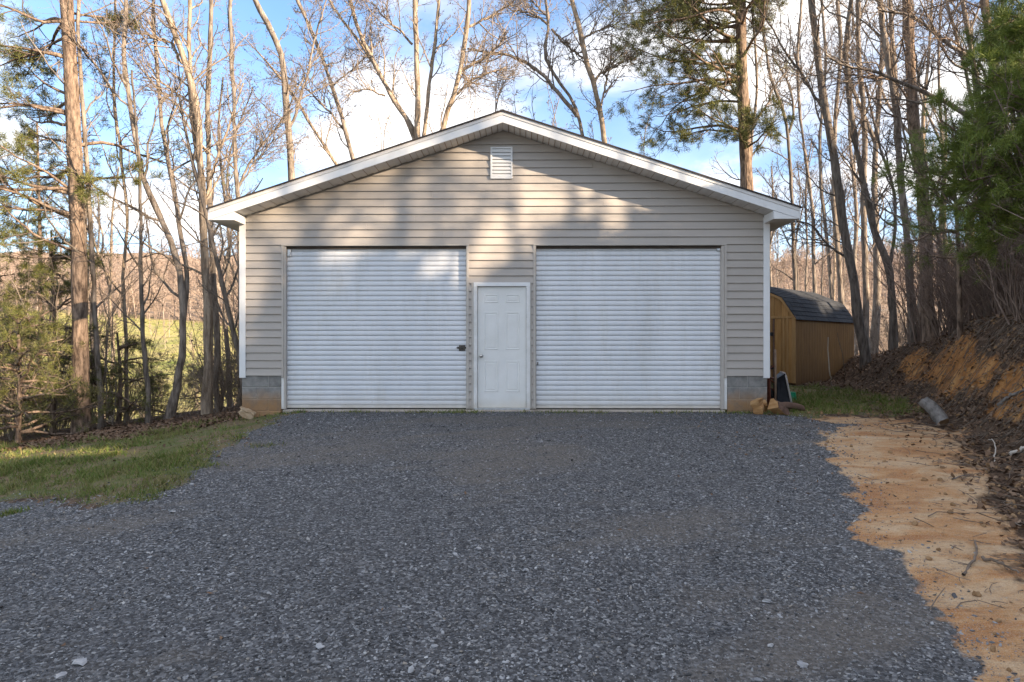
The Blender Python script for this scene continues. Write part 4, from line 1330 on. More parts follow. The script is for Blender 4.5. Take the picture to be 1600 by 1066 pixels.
pine('pine with a thick brown trunk behind the right roof slope, foliage on its left side', [(1170, 430), (1167, 300), (1163, 200), (1159, 100), (1157, 0)], 23, 15, 21.5,
     [(10, 5, 3.4, 180), (38, 5, 3.4, 185), (62, 4, 3.4, 178), (100, 4, 3.2, 180), (128, 3, 3.4, 185), (158, 3, 2.6, 180), (205, 3, 3.0, 184), (235, 3, 2.6, 178), (0, 4, 2.2, 10), (20, 2, 1.6, 0), (-20, 6, 3.4, 190)], 2, tuft=(15, 0.19, 0.014), per=(9, 6), bare_frac=0.12)
bare_tree('slim tree standing against the right flank of the roof-side pine', [([(1168, 330), (1174, 215), (1180, 160), (1181, 90), (1176, 20), (1180, -5)], 9, 4)], 22.5, 'bark_grey', 30, limbs=[([(1176, 195), (1198, 160), (1206, 140), (1230, 110)], 4, 2)], per=(14, 6, 5))
# ---- right-hand woods
bare_tree('slender dark tree forking above the shed roof, left of the others', [([(1243, 470), (1239, 320), (1233, 210), (1224, 165), (1206, 115), (1196, 60)], 11, 4), ([(1233, 208), (1240, 175), (1232, 130), (1205, 85)], 6, 3)], 26, 'bark_dark', 31, per=(18, 7, 5), twig='twig_dark')
bare_tree('thin straight tree behind the ridge of the shed', [([(1275, 470), (1271, 320), (1258, 230), (1248, 120), (1252, 0)], 9, 5)], 29, 'bark_grey', 32, per=(18, 7, 5), twig='twig_dark')
bare_tree('thin pale tree right of the shed roof middle', [([(1300, 480), (1290, 360), (1282, 230), (1290, 100), (1284, 0)], 9, 5)], 31, 'bark_grey', 33, per=(18, 7, 5), twig='twig_dark')
bare_tree('dark leaning tree at the far corner of the shed', [([(1349, 548), (1330, 440), (1314, 340), (1300, 240), (1286, 150), (1273, 60), (1266, -5)], 22, 11)], 18.6, 'bark_dark', 34, twig='twig_dark', per=(17, 7, 6), limbs=[([(1290, 175), (1260, 130), (1215, 60), (1190, 20)], 5, 2), ([(1322, 400), (1290, 380), (1262, 352), (1225, 350)], 4, 2)])
bare_tree('straight pale grey tree behind the dark leaning one by the shed', [([(1353, 548), (1352, 440), (1349, 320), (1352, 210), (1347, 110), (1342, 0)], 15, 8)], 20.5, 'bark_grey', 35, twig='twig_dark', per=(17, 7, 5))
bare_tree('grey trunk with two stems, directly left of the shed-side gap in the woods', [([(1318, 520), (1314, 420), (1306, 330), (1310, 200), (1318, 100), (1312, 0)], 12, 6)], 24, 'bark_grey', 36, twig='twig_dark', per=(17, 7, 5))
bare_tree('crooked tree leaning left on the bank, splitting low', [([(1396, 520), (1390, 430), (1366, 355), (1342, 250), (1328, 160), (1322, 60), (1330, 0)], 17, 7), ([(1390, 420), (1398, 320), (1376, 230), (1352, 130)], 8, 4)], 18.0, 'bark_dark', 37, twig='twig_dark', per=(16, 7, 6))
bare_tree('tall grey tree forked high up, on the bank left of the thick trunk', [([(1425, 505), (1419, 390), (1408, 290), (1401, 190), (1388, 100), (1373, -5)], 18, 10), ([(1402, 190), (1397, 90), (1389, -5)], 10, 8)], 16.8, 'bark_grey', 38, twig='twig_dark', per=(17, 7, 6))
bare_tree('thickest straight trunk of the right-hand woods, rising through the green boughs', [([(1453, 490), (1448, 320), (1438, 210), (1429, 110), (1421, -5)], 27, 19)], 15.8, 'bark_pine', 39, twig='twig_dark', per=(18, 7, 6), limbs=[([(1432, 135), (1395, 120), (1340, 118), (1310, 110)], 4, 2)], tmin=0.45)
bare_tree('slim tree with a long bough arching left across the sky at upper right', [([(1540, 420), (1534, 260), (1528, 185), (1514, 70), (1500, -5)], 13, 8), ([(1528, 200), (1512, 120), (1490, 40), (1478, -5)], 7, 5)], 14.5, 'bark_grey', 40, twig='twig_dark', limbs=[([(1527, 192), (1490, 162), (1440, 135), (1380, 116), (1320, 102), (1290, 85)], 8, 3), ([(1518, 95), (1470, 60), (1420, 25), (1370, 12)], 6, 3)], per=(16, 7, 6))
bare_tree('shaded trunk at the upper right corner behind the pine boughs', [([(1590, 430), (1572, 250), (1556, 120), (1540, -5)], 19, 14)], 13.5, 'bark_pine', 41, twig='twig_dark', per=(16, 7, 6), limbs=[([(1562, 170), (1520, 95), (1480, 60)], 5, 2)])
bare_tree('thin tree leaning left between the bank and the green boughs', [([(1486, 480), (1470, 400), (1455, 330), (1420, 240), (1400, 150)], 8, 4)], 16.0, 'bark_grey', 42, twig='twig_dark', per=(16, 7, 5))
# ---- near white pine on the bank at the right edge
pine('dark green white pine with long drooping boughs at the right edge, on the bank', [(1650, 530), (1645, 350), (1643, 150), (1637, 0)], 32, 24, 9.4,
     [(330, 4, 1.4, 190), (300, 5, 1.8, 175), (262, 6, 1.9, 185), (225, 5, 1.6, 180), (180, 4, 1.1, 175), (130, 4, 0.9, 180), (80, 4, 0.8, 185), (30, 4, 0.8, 180), (-30, 5, 0.9, 180), (290, 3, 1.5, 215), (240, 3, 1.5, 230), (365, 3, 1.2, 200)], 3, needle='needle_dark', tuft=(44, 0.135, 0.0062, 0.62, 'tips'), per=(10, 4), bare_frac=0.22, droop=-0.03)
pine('bushy young pine in the shade beside the thick trunk, above the bank', [(1500, 500), (1497, 380), (1492, 300), (1490, 240)], 8, 3, 12.8,
     [(400, 4, 1.0, None), (360, 5, 1.1, None), (320, 5, 1.1, None), (285, 5, 0.9, None), (255, 4, 0.6, None)], 4, needle='needle_dark', tuft=(9, 0.10, 0.006), per=(6, 4), bare_frac=0.3, extra=0.5)
# ---- left undergrowth: sparse young pines, brush
for i, (px, d, top, lb) in enumerate([(28, 12.9, 470, 'low spreading young pine at the left edge of the lawn'), (82, 14.4, 360, 'taller young pine just left of the big left pine'), (185, 15.2, 520, 'small young pine right of the big left pine'), (-20, 14.5, 250, 'bushy pine cut off by the left edge of the photo'), (60, 19.0, 190, 'loose yellow-green pine behind the left brush'), (345, 19.5, 560, 'little pine low down by the garage corner')]):
    zt = CZ-(top-533)/FPX*d
    gy = 533+(CZ-hpt((px-800)/FPX*d, d))*FPX/d
    ln = 1.5 if d < 16 else 1.2
    n = max(5, int((gy-top)/26))
    wh = [(gy-20-(gy-top-20)*k/n, 4, ln*(1.05-0.75*k/n), None) for k in range(n)]
    pine(lb, [(px, gy), (px+3, (gy+top)/2), (px-2, top)], 8, 3, d, wh, 10+i, tuft=(7, 0.10, 0.008), per=(6, 4), bare_frac=0.35, extra=0.0, name='young_pine')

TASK
Transcribe all the lines above exactly, apart from the pictures.

TASK RESPONSE
The Blender Python script for this scene continues. Write part 4, from line 1330 on. More parts follow. The script is for Blender 4.5. Take the picture to be 1600 by 1066 pixels.
pine('pine with a thick brown trunk behind the right roof slope, foliage on its left side', [(1170, 430), (1167, 300), (1163, 200), (1159, 100), (1157, 0)], 23, 15, 21.5,
     [(10, 5, 3.4, 180), (38, 5, 3.4, 185), (62, 4, 3.4, 178), (100, 4, 3.2, 180), (128, 3, 3.4, 185), (158, 3, 2.6, 180), (205, 3, 3.0, 184), (235, 3, 2.6, 178), (0, 4, 2.2, 10), (20, 2, 1.6, 0), (-20, 6, 3.4, 190)], 2, tuft=(15, 0.19, 0.014), per=(9, 6), bare_frac=0.12)
bare_tree('slim tree standing against the right flank of the roof-side pine', [([(1168, 330), (1174, 215), (1180, 160), (1181, 90), (1176, 20), (1180, -5)], 9, 4)], 22.5, 'bark_grey', 30, limbs=[([(1176, 195), (1198, 160), (1206, 140), (1230, 110)], 4, 2)], per=(14, 6, 5))
# ---- right-hand woods
bare_tree('slender dark tree forking above the shed roof, left of the others', [([(1243, 470), (1239, 320), (1233, 210), (1224, 165), (1206, 115), (1196, 60)], 11, 4), ([(1233, 208), (1240, 175), (1232, 130), (1205, 85)], 6, 3)], 26, 'bark_dark', 31, per=(18, 7, 5), twig='twig_dark')
bare_tree('thin straight tree behind the ridge of the shed', [([(1275, 470), (1271, 320), (1258, 230), (1248, 120), (1252, 0)], 9, 5)], 29, 'bark_grey', 32, per=(18, 7, 5), twig='twig_dark')
bare_tree('thin pale tree right of the shed roof middle', [([(1300, 480), (1290, 360), (1282, 230), (1290, 100), (1284, 0)], 9, 5)], 31, 'bark_grey', 33, per=(18, 7, 5), twig='twig_dark')
bare_tree('dark leaning tree at the far corner of the shed', [([(1349, 548), (1330, 440), (1314, 340), (1300, 240), (1286, 150), (1273, 60), (1266, -5)], 22, 11)], 18.6, 'bark_dark', 34, twig='twig_dark', per=(17, 7, 6), limbs=[([(1290, 175), (1260, 130), (1215, 60), (1190, 20)], 5, 2), ([(1322, 400), (1290, 380), (1262, 352), (1225, 350)], 4, 2)])
bare_tree('straight pale grey tree behind the dark leaning one by the shed', [([(1353, 548), (1352, 440), (1349, 320), (1352, 210), (1347, 110), (1342, 0)], 15, 8)], 20.5, 'bark_grey', 35, twig='twig_dark', per=(17, 7, 5))
bare_tree('grey trunk with two stems, directly left of the shed-side gap in the woods', [([(1318, 520), (1314, 420), (1306, 330), (1310, 200), (1318, 100), (1312, 0)], 12, 6)], 24, 'bark_grey', 36, twig='twig_dark', per=(17, 7, 5))
bare_tree('crooked tree leaning left on the bank, splitting low', [([(1396, 520), (1390, 430), (1366, 355), (1342, 250), (1328, 160), (1322, 60), (1330, 0)], 17, 7), ([(1390, 420), (1398, 320), (1376, 230), (1352, 130)], 8, 4)], 18.0, 'bark_dark', 37, twig='twig_dark', per=(16, 7, 6))
bare_tree('tall grey tree forked high up, on the bank left of the thick trunk', [([(1425, 505), (1419, 390), (1408, 290), (1401, 190), (1388, 100), (1373, -5)], 18, 10), ([(1402, 190), (1397, 90), (1389, -5)], 10, 8)], 16.8, 'bark_grey', 38, twig='twig_dark', per=(17, 7, 6))
bare_tree('thickest straight trunk of the right-hand woods, rising through the green boughs', [([(1453, 490), (1448, 320), (1438, 210), (1429, 110), (1421, -5)], 27, 19)], 15.8, 'bark_pine', 39, twig='twig_dark', per=(18, 7, 6), limbs=[([(1432, 135), (1395, 120), (1340, 118), (1310, 110)], 4, 2)], tmin=0.45)
bare_tree('slim tree with a long bough arching left across the sky at upper right', [([(1540, 420), (1534, 260), (1528, 185), (1514, 70), (1500, -5)], 13, 8), ([(1528, 200), (1512, 120), (1490, 40), (1478, -5)], 7, 5)], 14.5, 'bark_grey', 40, twig='twig_dark', limbs=[([(1527, 192), (1490, 162), (1440, 135), (1380, 116), (1320, 102), (1290, 85)], 8, 3), ([(1518, 95), (1470, 60), (1420, 25), (1370, 12)], 6, 3)], per=(16, 7, 6))
bare_tree('shaded trunk at the upper right corner behind the pine boughs', [([(1590, 430), (1572, 250), (1556, 120), (1540, -5)], 19, 14)], 13.5, 'bark_pine', 41, twig='twig_dark', per=(16, 7, 6), limbs=[([(1562, 170), (1520, 95), (1480, 60)], 5, 2)])
bare_tree('thin tree leaning left between the bank and the green boughs', [([(1486, 480), (1470, 400), (1455, 330), (1420, 240), (1400, 150)], 8, 4)], 16.0, 'bark_grey', 42, twig='twig_dark', per=(16, 7, 5))
# ---- near white pine on the bank at the right edge
pine('dark green white pine with long drooping boughs at the right edge, on the bank', [(1650, 530), (1645, 350), (1643, 150), (1637, 0)], 32, 24, 9.4,
     [(330, 4, 1.4, 190), (300, 5, 1.8, 175), (262, 6, 1.9, 185), (225, 5, 1.6, 180), (180, 4, 1.1, 175), (130, 4, 0.9, 180), (80, 4, 0.8, 185), (30, 4, 0.8, 180), (-30, 5, 0.9, 180), (290, 3, 1.5, 215), (240, 3, 1.5, 230), (365, 3, 1.2, 200)], 3, needle='needle_dark', tuft=(44, 0.135, 0.0062, 0.62, 'tips'), per=(10, 4), bare_frac=0.22, droop=-0.03)
pine('bushy young pine in the shade beside the thick trunk, above the bank', [(1500, 500), (1497, 380), (1492, 300), (1490, 240)], 8, 3, 12.8,
     [(400, 4, 1.0, None), (360, 5, 1.1, None), (320, 5, 1.1, None), (285, 5, 0.9, None), (255, 4, 0.6, None)], 4, needle='needle_dark', tuft=(9, 0.10, 0.006), per=(6, 4), bare_frac=0.3, extra=0.5)
# ---- left undergrowth: sparse young pines, brush
for i, (px, d, top, lb) in enumerate([(28, 12.9, 470, 'low spreading young pine at the left edge of the lawn'), (82, 14.4, 360, 'taller young pine just left of the big left pine'), (185, 15.2, 520, 'small young pine right of the big left pine'), (-20, 14.5, 250, 'bushy pine cut off by the left edge of the photo'), (60, 19.0, 190, 'loose yellow-green pine behind the left brush'), (345, 19.5, 560, 'little pine low down by the garage corner')]):
    zt = CZ-(top-533)/FPX*d
    gy = 533+(CZ-hpt((px-800)/FPX*d, d))*FPX/d
    ln = 1.5 if d < 16 else 1.2
    n = max(5, int((gy-top)/26))
    wh = [(gy-20-(gy-top-20)*k/n, 4, ln*(1.05-0.75*k/n), None) for k in range(n)]
    pine(lb, [(px, gy), (px+3, (gy+top)/2), (px-2, top)], 8, 3, d, wh, 10+i, tuft=(7, 0.10, 0.008), per=(6, 4), bare_frac=0.35, extra=0.0, name='young_pine')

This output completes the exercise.